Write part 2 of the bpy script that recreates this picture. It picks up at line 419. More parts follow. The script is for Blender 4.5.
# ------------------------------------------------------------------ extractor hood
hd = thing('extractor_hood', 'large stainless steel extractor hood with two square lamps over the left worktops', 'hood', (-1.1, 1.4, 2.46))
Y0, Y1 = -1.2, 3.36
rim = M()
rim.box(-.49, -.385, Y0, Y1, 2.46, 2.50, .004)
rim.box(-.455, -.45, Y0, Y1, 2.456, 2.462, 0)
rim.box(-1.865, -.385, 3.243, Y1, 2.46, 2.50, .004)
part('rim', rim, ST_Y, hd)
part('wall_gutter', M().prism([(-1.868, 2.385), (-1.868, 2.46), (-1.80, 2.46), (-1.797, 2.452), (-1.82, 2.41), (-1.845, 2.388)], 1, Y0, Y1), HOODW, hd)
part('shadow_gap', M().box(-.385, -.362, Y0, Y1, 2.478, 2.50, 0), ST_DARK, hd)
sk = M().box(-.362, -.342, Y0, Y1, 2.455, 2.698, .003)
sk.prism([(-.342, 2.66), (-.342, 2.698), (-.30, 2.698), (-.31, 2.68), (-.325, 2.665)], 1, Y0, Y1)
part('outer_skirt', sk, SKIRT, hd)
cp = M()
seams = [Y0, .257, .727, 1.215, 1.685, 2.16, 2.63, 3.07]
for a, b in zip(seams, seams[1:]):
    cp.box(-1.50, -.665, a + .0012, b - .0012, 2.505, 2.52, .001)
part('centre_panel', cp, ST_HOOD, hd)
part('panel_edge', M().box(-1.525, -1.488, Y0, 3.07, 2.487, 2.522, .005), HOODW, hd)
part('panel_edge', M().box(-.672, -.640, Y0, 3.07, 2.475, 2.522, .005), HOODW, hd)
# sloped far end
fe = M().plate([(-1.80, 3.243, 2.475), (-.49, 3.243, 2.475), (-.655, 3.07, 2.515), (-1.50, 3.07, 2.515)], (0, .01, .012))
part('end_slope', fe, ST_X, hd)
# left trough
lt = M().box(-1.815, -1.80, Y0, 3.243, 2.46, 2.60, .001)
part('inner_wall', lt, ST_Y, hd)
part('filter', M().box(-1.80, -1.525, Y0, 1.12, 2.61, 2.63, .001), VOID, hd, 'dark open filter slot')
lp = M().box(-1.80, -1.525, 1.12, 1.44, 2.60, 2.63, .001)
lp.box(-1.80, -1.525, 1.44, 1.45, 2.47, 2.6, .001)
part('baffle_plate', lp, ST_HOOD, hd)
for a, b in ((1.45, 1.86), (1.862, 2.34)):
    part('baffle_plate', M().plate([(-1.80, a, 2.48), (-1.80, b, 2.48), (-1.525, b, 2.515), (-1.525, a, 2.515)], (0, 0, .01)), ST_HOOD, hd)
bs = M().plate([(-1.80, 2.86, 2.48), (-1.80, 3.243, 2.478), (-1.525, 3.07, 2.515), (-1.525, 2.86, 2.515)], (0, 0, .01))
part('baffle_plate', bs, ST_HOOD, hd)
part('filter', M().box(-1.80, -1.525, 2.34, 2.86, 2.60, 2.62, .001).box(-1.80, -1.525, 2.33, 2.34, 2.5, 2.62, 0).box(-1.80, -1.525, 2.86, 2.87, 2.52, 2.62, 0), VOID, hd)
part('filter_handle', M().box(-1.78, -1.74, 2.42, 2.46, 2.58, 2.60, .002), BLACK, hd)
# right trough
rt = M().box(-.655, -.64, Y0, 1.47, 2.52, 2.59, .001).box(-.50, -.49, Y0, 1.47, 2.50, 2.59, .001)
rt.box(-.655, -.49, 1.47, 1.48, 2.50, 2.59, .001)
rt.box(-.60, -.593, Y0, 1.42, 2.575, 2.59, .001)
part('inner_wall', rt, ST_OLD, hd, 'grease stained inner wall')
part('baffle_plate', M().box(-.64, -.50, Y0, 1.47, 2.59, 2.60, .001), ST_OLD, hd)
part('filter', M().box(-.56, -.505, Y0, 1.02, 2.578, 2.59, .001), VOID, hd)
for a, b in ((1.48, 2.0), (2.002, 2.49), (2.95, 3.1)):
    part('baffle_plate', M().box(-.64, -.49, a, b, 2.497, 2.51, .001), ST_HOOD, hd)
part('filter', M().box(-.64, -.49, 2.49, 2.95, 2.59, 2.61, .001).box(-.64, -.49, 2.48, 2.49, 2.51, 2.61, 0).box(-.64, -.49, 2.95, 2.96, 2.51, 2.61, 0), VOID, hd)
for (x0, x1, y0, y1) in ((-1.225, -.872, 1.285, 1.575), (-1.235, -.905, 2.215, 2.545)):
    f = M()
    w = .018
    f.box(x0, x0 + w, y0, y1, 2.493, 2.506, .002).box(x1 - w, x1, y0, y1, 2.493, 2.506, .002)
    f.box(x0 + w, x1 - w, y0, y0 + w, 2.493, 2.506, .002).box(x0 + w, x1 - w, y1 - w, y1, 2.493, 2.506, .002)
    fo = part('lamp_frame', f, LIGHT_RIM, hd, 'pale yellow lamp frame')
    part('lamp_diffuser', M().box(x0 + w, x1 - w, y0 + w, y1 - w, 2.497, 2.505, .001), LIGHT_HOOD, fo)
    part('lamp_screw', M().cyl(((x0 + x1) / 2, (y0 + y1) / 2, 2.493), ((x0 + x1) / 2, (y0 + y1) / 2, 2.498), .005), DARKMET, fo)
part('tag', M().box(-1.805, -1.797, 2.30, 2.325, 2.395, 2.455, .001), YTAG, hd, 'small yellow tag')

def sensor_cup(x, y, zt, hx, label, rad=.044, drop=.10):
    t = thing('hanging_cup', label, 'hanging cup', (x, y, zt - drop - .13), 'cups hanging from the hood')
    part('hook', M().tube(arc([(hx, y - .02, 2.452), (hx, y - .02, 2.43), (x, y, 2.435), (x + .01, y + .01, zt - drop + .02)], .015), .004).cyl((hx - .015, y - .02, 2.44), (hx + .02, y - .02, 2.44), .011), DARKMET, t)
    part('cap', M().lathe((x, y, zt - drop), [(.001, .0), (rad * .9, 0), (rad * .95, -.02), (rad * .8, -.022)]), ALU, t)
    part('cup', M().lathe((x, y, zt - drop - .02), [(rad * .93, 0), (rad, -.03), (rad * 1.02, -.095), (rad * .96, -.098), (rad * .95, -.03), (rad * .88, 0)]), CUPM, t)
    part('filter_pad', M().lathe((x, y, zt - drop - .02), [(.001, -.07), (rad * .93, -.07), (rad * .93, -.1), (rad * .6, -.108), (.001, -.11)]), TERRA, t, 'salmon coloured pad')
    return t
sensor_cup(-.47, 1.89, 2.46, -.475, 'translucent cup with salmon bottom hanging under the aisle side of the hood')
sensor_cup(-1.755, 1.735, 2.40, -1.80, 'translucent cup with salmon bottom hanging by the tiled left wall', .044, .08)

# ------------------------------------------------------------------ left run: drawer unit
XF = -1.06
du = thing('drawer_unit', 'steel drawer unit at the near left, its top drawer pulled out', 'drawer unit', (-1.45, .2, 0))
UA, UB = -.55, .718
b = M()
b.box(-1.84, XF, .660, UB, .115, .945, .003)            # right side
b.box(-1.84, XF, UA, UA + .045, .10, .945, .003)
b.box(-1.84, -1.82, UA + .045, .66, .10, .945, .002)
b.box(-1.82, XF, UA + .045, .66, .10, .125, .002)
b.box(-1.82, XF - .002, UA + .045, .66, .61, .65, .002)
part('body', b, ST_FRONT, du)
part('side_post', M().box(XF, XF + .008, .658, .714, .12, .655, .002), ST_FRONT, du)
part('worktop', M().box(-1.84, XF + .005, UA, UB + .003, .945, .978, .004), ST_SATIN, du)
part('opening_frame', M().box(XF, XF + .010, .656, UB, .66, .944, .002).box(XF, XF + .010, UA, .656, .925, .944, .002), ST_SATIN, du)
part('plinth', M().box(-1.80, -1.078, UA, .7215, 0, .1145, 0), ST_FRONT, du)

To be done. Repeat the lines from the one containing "part('body', b, ST_FRONT, du)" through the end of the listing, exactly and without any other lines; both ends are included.

Task output.
part('body', b, ST_FRONT, du)
part('side_post', M().box(XF, XF + .008, .658, .714, .12, .655, .002), ST_FRONT, du)
part('worktop', M().box(-1.84, XF + .005, UA, UB + .003, .945, .978, .004), ST_SATIN, du)
part('opening_frame', M().box(XF, XF + .010, .656, UB, .66, .944, .002).box(XF, XF + .010, UA, .656, .925, .944, .002), ST_SATIN, du)
part('plinth', M().box(-1.80, -1.078, UA, .7215, 0, .1145, 0), ST_FRONT, du)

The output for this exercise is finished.